Given entries:
□ □ □ □ □

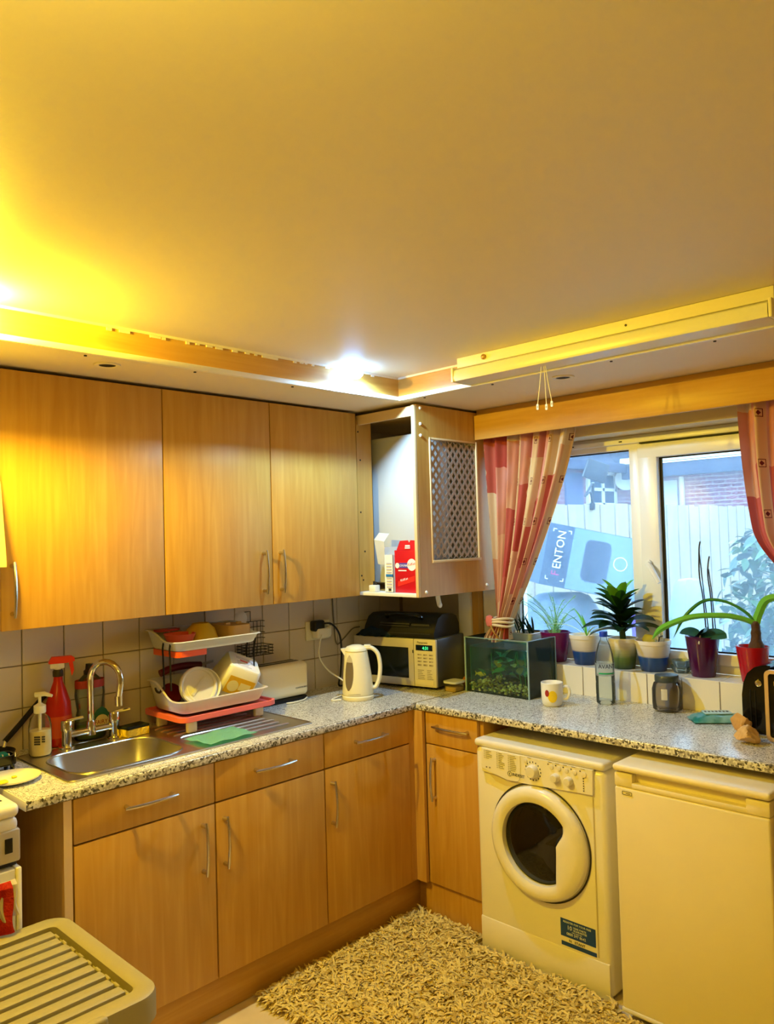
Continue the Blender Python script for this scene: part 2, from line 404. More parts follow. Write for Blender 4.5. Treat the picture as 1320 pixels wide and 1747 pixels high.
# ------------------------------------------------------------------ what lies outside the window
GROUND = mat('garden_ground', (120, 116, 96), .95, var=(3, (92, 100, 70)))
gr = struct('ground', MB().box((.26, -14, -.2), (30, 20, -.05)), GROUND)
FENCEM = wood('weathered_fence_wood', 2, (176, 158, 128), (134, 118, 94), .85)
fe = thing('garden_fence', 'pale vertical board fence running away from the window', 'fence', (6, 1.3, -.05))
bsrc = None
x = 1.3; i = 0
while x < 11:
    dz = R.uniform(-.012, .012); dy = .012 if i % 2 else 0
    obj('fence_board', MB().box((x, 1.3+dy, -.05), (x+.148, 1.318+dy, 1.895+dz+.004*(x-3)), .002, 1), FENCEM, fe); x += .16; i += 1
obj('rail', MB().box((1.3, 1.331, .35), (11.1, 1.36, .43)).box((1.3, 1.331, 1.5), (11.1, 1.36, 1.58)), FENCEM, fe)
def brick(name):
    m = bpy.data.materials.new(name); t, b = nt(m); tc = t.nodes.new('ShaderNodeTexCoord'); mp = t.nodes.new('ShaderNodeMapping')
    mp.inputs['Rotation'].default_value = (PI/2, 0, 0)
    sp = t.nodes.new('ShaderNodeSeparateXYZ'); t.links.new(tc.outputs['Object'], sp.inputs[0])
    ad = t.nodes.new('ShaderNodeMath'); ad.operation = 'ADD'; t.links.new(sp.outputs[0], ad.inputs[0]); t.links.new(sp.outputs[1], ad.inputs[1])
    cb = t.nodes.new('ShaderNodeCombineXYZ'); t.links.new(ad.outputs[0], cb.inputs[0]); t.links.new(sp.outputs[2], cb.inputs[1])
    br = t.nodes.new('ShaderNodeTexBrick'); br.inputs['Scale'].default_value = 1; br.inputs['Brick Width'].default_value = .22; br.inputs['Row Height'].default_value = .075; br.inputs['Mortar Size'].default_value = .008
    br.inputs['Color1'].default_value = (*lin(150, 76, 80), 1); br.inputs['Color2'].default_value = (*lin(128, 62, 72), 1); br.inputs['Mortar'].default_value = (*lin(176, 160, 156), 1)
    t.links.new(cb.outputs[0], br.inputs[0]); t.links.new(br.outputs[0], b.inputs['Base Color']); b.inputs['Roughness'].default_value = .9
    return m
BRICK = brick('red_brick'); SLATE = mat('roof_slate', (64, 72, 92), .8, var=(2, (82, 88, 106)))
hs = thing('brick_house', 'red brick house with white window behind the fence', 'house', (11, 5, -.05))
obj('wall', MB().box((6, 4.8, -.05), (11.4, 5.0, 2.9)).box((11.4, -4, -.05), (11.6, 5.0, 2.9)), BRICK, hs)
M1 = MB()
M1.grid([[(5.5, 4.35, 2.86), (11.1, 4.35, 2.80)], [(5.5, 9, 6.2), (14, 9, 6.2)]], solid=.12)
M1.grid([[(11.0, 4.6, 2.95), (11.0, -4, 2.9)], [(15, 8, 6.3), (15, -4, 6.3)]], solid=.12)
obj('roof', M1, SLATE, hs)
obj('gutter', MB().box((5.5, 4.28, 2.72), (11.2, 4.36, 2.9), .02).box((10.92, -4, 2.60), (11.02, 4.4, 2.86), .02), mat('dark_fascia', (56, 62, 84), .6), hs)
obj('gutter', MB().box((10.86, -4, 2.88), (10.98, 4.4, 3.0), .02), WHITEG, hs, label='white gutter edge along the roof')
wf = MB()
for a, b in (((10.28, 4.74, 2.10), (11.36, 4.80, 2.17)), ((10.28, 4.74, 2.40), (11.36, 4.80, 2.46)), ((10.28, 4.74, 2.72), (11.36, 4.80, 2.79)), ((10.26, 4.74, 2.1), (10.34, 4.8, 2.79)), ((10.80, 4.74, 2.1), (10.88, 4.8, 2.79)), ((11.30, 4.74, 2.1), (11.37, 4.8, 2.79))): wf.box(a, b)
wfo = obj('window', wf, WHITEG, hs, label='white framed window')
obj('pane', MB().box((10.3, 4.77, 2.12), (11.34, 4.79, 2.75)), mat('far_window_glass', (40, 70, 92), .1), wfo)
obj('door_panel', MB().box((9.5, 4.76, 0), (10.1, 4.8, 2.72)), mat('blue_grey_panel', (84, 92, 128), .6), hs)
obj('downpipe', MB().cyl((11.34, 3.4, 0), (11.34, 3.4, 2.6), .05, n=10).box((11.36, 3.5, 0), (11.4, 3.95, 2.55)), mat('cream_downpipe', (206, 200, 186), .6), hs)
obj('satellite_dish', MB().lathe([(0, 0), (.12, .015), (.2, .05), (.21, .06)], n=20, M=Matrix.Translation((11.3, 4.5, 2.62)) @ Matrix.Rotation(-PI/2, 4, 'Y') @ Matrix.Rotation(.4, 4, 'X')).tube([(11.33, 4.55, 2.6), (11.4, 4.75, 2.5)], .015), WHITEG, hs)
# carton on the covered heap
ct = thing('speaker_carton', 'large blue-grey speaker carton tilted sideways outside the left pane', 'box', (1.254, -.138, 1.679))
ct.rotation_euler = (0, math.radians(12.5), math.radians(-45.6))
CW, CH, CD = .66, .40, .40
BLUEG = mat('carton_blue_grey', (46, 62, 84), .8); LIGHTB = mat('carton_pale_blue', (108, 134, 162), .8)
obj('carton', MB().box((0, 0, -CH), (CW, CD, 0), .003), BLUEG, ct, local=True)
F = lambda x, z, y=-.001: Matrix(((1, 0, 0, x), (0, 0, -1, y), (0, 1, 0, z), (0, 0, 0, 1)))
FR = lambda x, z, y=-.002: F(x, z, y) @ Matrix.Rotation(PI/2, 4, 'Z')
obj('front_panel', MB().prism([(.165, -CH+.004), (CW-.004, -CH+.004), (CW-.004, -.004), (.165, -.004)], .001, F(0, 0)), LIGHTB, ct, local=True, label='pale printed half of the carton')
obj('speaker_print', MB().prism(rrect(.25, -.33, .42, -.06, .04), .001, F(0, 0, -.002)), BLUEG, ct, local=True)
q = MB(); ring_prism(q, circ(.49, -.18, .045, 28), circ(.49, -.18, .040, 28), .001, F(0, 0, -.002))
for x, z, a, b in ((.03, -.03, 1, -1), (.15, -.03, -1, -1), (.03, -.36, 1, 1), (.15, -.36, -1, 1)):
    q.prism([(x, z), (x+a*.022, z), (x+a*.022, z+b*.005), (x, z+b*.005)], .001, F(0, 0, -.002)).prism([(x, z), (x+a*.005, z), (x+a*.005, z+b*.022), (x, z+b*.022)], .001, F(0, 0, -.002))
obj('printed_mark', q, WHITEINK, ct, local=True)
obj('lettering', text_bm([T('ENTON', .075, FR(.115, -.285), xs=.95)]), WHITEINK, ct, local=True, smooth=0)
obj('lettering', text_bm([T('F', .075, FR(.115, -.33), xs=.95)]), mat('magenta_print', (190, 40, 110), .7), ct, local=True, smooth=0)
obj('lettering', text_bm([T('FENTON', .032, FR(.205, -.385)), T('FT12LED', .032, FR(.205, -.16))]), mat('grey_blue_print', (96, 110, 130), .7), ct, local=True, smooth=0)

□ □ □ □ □

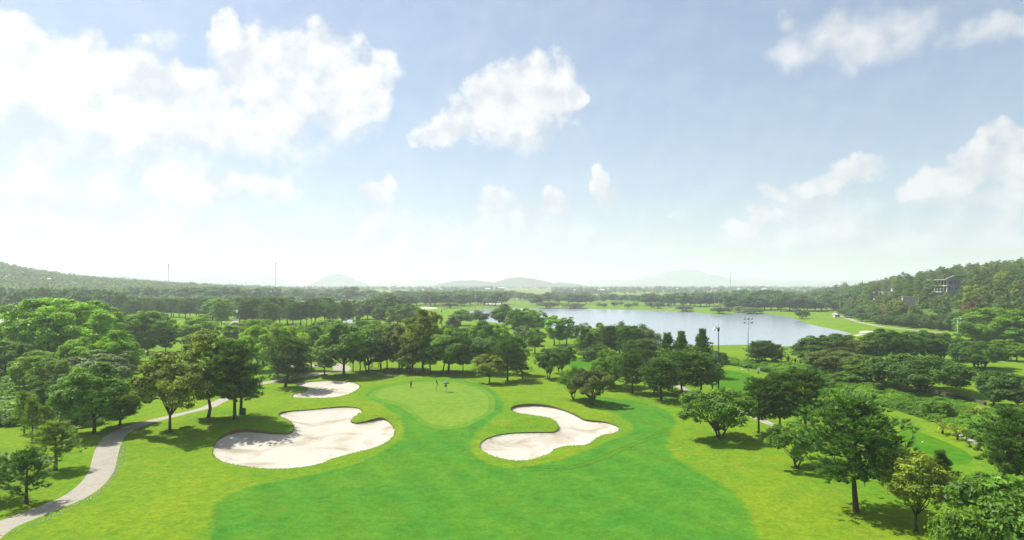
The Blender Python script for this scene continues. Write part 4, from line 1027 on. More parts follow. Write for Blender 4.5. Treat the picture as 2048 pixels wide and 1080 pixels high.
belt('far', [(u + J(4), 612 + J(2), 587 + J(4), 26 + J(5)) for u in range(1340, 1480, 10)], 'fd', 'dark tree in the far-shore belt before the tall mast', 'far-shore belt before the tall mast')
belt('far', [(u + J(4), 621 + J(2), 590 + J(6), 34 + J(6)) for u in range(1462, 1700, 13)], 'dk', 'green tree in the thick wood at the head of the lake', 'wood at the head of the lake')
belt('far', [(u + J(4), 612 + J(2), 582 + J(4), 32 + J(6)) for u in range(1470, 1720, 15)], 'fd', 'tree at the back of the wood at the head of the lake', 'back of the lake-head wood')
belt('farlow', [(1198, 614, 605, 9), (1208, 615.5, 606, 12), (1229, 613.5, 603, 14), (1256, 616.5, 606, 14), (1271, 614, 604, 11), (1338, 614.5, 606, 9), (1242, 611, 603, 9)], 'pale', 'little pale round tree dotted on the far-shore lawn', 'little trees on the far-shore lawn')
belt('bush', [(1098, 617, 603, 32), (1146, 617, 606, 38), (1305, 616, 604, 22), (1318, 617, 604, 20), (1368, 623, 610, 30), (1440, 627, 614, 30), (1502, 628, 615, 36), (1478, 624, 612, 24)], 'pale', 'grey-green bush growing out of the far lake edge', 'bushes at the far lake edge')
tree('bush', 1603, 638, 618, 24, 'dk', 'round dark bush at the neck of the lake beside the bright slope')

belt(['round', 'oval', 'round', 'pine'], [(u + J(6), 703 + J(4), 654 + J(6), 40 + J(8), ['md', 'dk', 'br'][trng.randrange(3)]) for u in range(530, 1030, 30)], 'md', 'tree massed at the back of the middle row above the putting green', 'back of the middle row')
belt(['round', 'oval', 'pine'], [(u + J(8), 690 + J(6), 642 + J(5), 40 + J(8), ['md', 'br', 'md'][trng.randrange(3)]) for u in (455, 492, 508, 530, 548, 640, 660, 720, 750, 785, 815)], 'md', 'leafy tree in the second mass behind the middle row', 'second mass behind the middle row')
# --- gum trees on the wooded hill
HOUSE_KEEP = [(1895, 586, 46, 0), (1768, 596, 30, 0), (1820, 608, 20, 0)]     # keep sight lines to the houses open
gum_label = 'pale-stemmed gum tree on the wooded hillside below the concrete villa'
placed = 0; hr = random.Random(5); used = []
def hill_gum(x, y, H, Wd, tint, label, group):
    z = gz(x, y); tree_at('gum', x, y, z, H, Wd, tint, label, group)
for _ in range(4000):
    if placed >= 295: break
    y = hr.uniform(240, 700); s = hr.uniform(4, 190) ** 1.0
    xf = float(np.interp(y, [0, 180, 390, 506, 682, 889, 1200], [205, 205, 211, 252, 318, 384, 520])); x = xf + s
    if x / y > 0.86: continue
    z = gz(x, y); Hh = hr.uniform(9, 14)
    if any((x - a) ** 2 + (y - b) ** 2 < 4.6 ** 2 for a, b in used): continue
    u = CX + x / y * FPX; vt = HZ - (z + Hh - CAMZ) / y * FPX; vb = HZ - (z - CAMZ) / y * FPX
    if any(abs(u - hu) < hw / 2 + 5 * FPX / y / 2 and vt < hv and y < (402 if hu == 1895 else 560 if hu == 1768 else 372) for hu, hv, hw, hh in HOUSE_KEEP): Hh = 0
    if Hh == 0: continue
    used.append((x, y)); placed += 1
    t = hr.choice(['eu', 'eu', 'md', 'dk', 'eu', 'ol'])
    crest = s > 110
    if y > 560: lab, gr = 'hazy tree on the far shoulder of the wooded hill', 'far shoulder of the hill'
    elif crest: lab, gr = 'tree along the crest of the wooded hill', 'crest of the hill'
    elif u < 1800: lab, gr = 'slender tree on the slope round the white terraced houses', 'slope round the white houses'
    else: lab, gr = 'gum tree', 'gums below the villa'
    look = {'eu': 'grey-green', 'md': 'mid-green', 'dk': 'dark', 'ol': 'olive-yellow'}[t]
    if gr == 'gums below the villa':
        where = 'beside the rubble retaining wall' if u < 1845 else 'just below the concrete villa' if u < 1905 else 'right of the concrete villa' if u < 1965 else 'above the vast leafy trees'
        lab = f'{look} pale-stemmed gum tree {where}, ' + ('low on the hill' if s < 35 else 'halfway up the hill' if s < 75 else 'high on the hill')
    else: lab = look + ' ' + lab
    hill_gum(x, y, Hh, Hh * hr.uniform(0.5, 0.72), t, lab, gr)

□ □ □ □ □

Your objective: Find the lines above that contain the word "Treat" and collect them.

Result of this exercise:
Continue the Blender Python script for this scene: part 2, from line 404. More parts follow. Write for Blender 4.5. Treat the picture as 1320 pixels wide and 1747 pixels high.
The Blender Python script for this scene continues. Write part 4, from line 1027 on. More parts follow. Write for Blender 4.5. Treat the picture as 2048 pixels wide and 1080 pixels high.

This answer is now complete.